Monday 17 November 2008

Another 50 People Who Buggered Up Britain -- No. 28: Ruth Maddoc

I returned home in the small hours to find a comment sitting waiting for me on my blog. ‘Why Ruth Maddoc?’ asks Mutley the Dog. My brows revealed no degree of surprise over my late night mug of Horlicks. They’d spent a day with people who wouldn’t stop asking me the very same question. My eyebrows had become blasé, you might say; indifferent to what was becoming known as ‘The Maddoc Question’.

My list of ‘Another 50 People Who Buggered Up Britain’ has certainly caused some debate in celebrity circles but nothing has worried the ‘A’ listers more than the supposed illogical inclusion of Ruth Maddoc. In many a person’s mind, the woman is an innocent and any accusations hurled her way are as unwarranted as a hammer attack on the late Mother Teresa. In my defence, I have no problem with Ruth Maddoc. The woman may well be a saint, a veritable Teresa of the Welsh Valleys, and I don’t blame her one bit for what’s happened to the nation. My real gripe is with ‘Gladys Pugh’, the character she played on ‘Hi De Hi’. It’s my belief that the nation lost its senses around the time that Gladys first appeared on our screens.

‘Hi De Hi’ was the comic equivalent of Bovril: loved by many, hated by me. Some might savour the idea of cow pureed into a thick paste but I find it as appealing as minced udder or roasted horn. And when it comes to BBC comedies, I think there’s nothing at all appealing about ‘Hi De Hi’. I’d rather chew on raw bullock than listen to Ted Bovis sing Elvis, Peggy the Chalet Maid jumble up her words, or Spike dress up in another of his ‘hilarious’ costumes. Yet each of these are petty dislikes compared to the deep moral indignation I feel towards Gladys Pugh. The country hasn’t been the same since she arrived on the scene. Constantly aroused and breathy with desperation, she was the amateur nymphomanic with hair so black and cropped that it looks like it’s been mined right from the Welsh coal seam. I never appreciated Lisa Stansfield until she rid herself of the Pugh crop and the glockenspiel has had a similar low place in my opinion since Gladys first wielded the hammer to chime out those infernal four notes. There’s no coincidence that I’ve not holidayed in Wales since the days of ‘Hi De Hi’. Every time I hear the Welsh accent, I also hear ‘hello campers’. I see the prim seriousness, the predator in yellow, fascistically sexual and indifferent to the cares and needs of others. Gladys Pugh was the nation’s favourite apprentice vulgarian and was so thoroughly modern.

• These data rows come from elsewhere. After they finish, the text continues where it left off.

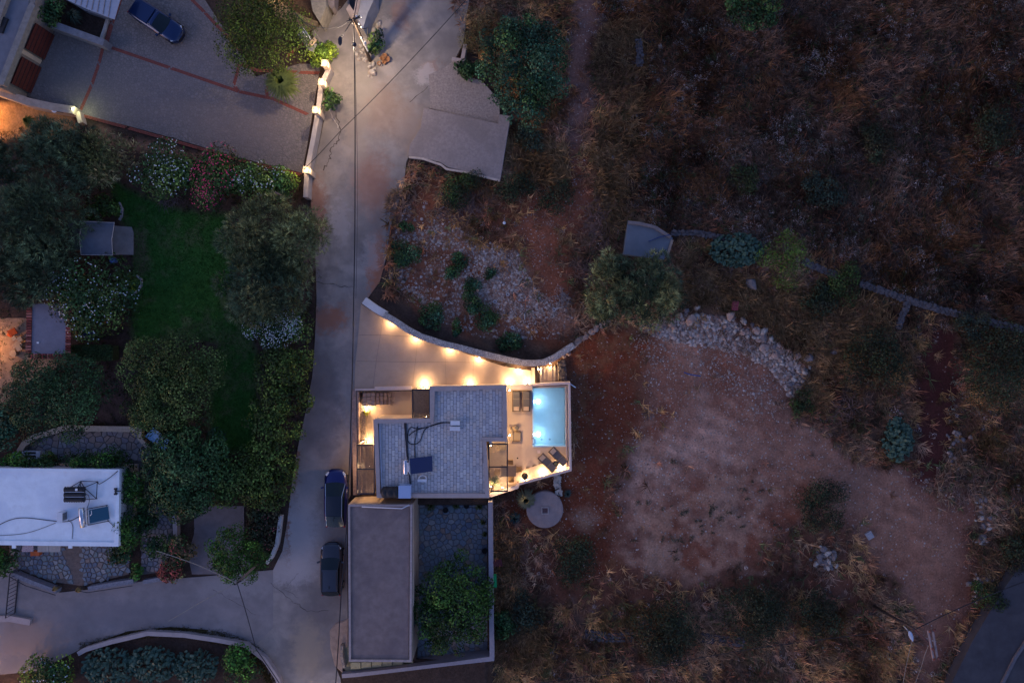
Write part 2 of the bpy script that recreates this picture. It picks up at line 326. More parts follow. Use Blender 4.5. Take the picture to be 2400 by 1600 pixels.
md = soft(DIRT2, X, Y, 70, 50)*(1-mt); col = lay(col, (.088, .040, .030), md*.9); col = lay(col, (.15, .10, .085), md*np.clip((n2-.56)*8, 0, 1)*.6); peb = np.maximum(peb, md*.2); mno = soft(NORTH, X, Y, 60, 40); col = lay(col, (.14, .056, .036), mno*.9); peb = np.maximum(peb, mno*.15)
mr = soft(RED, X, Y, 40, 34); col = lay(col, (.098, .032, .019), mr); col = lay(col, (.10, .05, .03), mr*np.clip((n2-.55)*6, 0, 1)); peb = np.maximum(peb*(1-mr), mr*.015)
mr2 = soft(RED2, X, Y, 22, 16); col = lay(col, (.055, .018, .015), mr2)
mg = soft(GRAVL, X, Y, 40, 30); col = lay(col, (.12, .055, .040), mg*.8); g2 = mg*np.clip((fbm(X, Y, 55, 31)-.47)*7, 0, 1)
g2 = g2*(.25+.75*soft([(1130,570),(1240,590),(1290,720),(1200,770),(1100,700)], X, Y, 50, 30)); col = lay(col, (.26, .20, .18), g2*.6); peb = np.maximum(peb, mg*.40)
mgd = mg*np.clip((fbm(X, Y, 80, 77)-.55)*8, 0, 1); col = lay(col, (.12, .04, .022), mgd)
for blob in ([(1130,590),(1215,600),(1250,700),(1200,740),(1140,680)], [(1290,720),(1350,720),(1355,770),(1290,770)], [(1380,1190),(1400,1230),(1360,1250),(1330,1210)], [(1500,1260),(1560,1270),(1570,1340),(1540,1360),(1500,1320)]):
    mb = soft(blob, X, Y, 22, 22); col = lay(col, (.19, .14, .12), mb*.5); peb = np.maximum(peb, mb*.9)
ml = soft(LAWN, X, Y, 26, 16); col = lay(col, (.028, .085, .016), ml); col = lay(col, (.10, .095, .045), ml*np.clip((n1*.5+n2*.5-.50)*8, 0, 1)*.6); col = lay(col, (.10, .07, .045), soft([(310,530),(345,540),(350,640),(320,650)], X, Y, 20, 14)*.7)
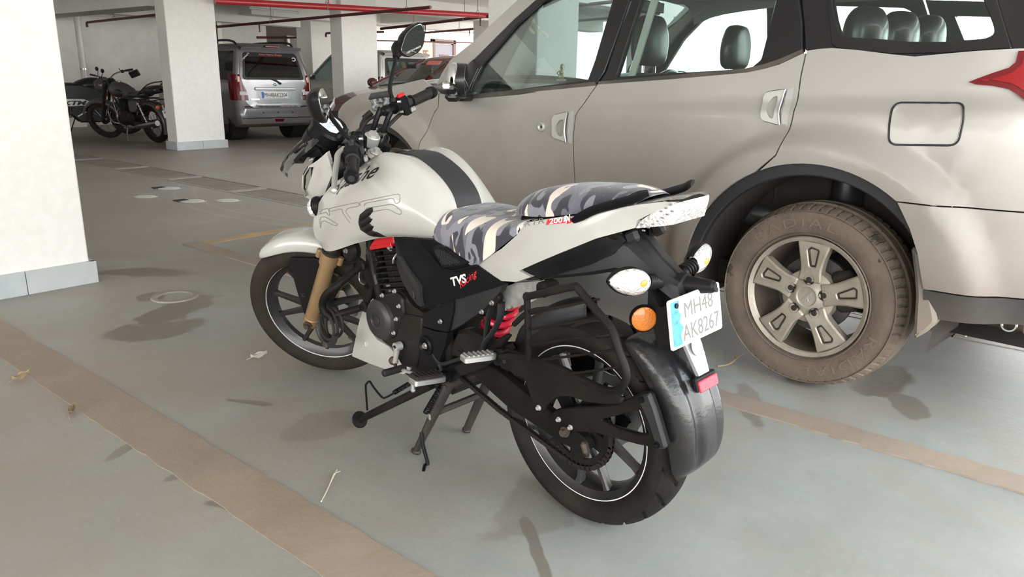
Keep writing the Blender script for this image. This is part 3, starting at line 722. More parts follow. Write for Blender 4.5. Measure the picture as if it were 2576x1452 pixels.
# ---------------------------------------------------------------- wheels
def bike_wheel(name, c, R, w, tape_r, tape_y, spoke_y, M, rear):
    mb = MB(); rr = tape_r-.002
    hw = tape_y
    prof = [(tape_r+.010, hw-.004), (tape_r+.010, hw), (tape_r-.004, hw), (tape_r-.012, hw-.008), (tape_r-.022, hw-.014), (tape_r-.03, hw*.35), (tape_r-.03, -hw*.35), (tape_r-.022, -hw+.014), (tape_r-.012, -hw+.008), (tape_r-.004, -hw), (tape_r+.010, -hw), (tape_r+.010, -hw+.004)]
    mb.lathe(prof, c, 96, 'y', closed=True)
    wh = part(mb, name, m_rim, bike, M)
    tm = MB()
    if rear:
        def gr(th, s):
            u = (th*22/(2*pi)+.9*abs(s)**1.3) % 1.0; v = (th*22/(2*pi)+.5) % 1.0
            return np.where((u < .16) & (abs(s) > .14) & (abs(s) < .98), 1., 0.)
        tyre(tm, R, w, rr, c, 480, gr, .007)
    else:
        def gr(th, s):
            u = (th*18/(2*pi)+.8*abs(s)**1.2) % 1.0
            return np.where((u < .14) & (abs(s) > .3) & (abs(s) < .95), 1., 0.)
        tyre(tm, R, w, rr, c, 360, gr, .004)
    part(tm, 'tyre', m_tyr, wh, M)
    for s in (1, -1):
        t = MB(); t.lathe([(tape_r+.0035, s*(hw+.0008)), (tape_r-.0032, s*(hw+.0008))], c, 96); part(t, 'rim_tape', m_tape, wh, M)
    for k in range(5):
        for sg in (-1, 1):
            a0 = RAD(72*k+(45 if rear else 6)); ra, rb = RAD(7*sg), RAD(15*sg)
            p0 = A((cos(a0+ra)*.045, 0, sin(a0+ra)*.045)); p1 = A((cos(a0+rb)*(tape_r-.027), 0, sin(a0+rb)*(tape_r-.027)))
            sb = MB(); d = (p1-p0); d /= np.linalg.norm(d); q = A((-d[2], 0, d[0])); secs = []
            for t_, hw_, th_ in ((0, .014, .016), (.5, .010, .013), (.9, .0085, .012), (1.02, .011, .014)):
                cc = A(c)+A((0, spoke_y, 0))+p0+(p1-p0)*t_
                secs.append([cc+q*(hw_*x)+A((0, th_*y, 0)) for x, y in ((-1, -.6), (-.6, -1), (.6, -1), (1, -.6), (1, .6), (.6, 1), (-.6, 1), (-1, .6))])
            sb.loft(secs); part(sb, 'spoke', m_spoke if rear else m_rim, wh, M)
    h = MB(); h.lathe([(0, .05), (.022, .05), (.024, .042), (.050, .034), (.055, .02), (.055, -.02), (.050, -.034), (.024, -.042), (.022, -.05), (0, -.05)], c, 32); part(h, 'hub', m_spoke, wh, M)
    # disc brake on the right
    y = -.062 if not rear else -.075; ro = .125 if not rear else .105
    dsc = MB(); pts = [(ro*(1+.035*cos(10*a))*cos(a)+c[0], ro*(1+.035*cos(10*a))*sin(a)+c[2]) for a in np.linspace(0, 2*pi, 120, endpoint=False)]
    hole = [(ro*.66*cos(a)+c[0], ro*.66*sin(a)+c[2]) for a in np.linspace(0, 2*pi, 40, endpoint=False)]
    dsc.plate(pts, y+.002, y-.002, [hole]); part(dsc, 'brake_disc', m_steel, wh, M)
    for k in range(6):
        a = k*pi/3; b = MB(); b.cyl((c[0]+cos(a)*.045, y+.003, c[2]+sin(a)*.045), (c[0]+cos(a+.3)*ro*.68, y+.003, c[2]+sin(a+.3)*ro*.68), .007, 8); part(b, 'disc_carrier', m_blk2, wh, M)
    va = RAD(238 if not rear else 60); v = MB(); p = A((c[0]+cos(va)*(tape_r-.03), c[1]+.005, c[2]+sin(va)*(tape_r-.03))); q = p-A((cos(va), -.2, sin(va)))*.035
    v.cyl(p, q, .006, 10); v.cyl(p, p+(q-p)*.3, .009, 10); part(v, 'valve', m_rust, wh, M)
    return wh
FW = bike_wheel('front_wheel', (1.353, 0, .297), .292, .096, .2203, .030, .0, STE, False)
RW = bike_wheel('rear_wheel', (0, 0, .288), .292, .134, .2165, .050, .024, None, True)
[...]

Her obsession with sex – I’m tempted to call it ‘repression’ but it was hardly that – transmitted itself to and through the nation. It’s still with us, sitting like a herpes scab on our collective lip, becoming almost deviant in its assumption that we are driven only by the pheromone. Pugh was the catalyst of the new England arising from the Thatcherite dream of the autonomous individual, liberated from work by shares and owning their own home. Instead of a nation of Morris Minors with slightly aspirating exhausts, we became a nation of gaudy Jaguars, loudly throbbing and boastful of our torque. The people who laughed at Gladys Pugh were the same people who suddenly began talking about sexual functions over the garden fence. Is there anything as dangerous yet modern as sexual functions over a garden fence? But I say it’s not something to be encouraged, especially not if you’ve got a wide herbaceous border.

To counter the Pugh Complex was Jeffrey Fairbrother, the epitome of English sexuality. Shy, retiring, slightly at odds with women but not without an interest in other shapelier Yellowcoats, Fairbrother was very much the epitome of the England of the 1950s. Yet he barely lasted a few series before he was replaced. He was our one and last hope. His failure our own to withstand the crudity that has since overcome the nation. The crass manner in which Pugh chased him was tantamount to a call to arms to all who now go gadding about the streets, casting off their inhibitions and cornering any mate in a darkened bus shelter or lay-by.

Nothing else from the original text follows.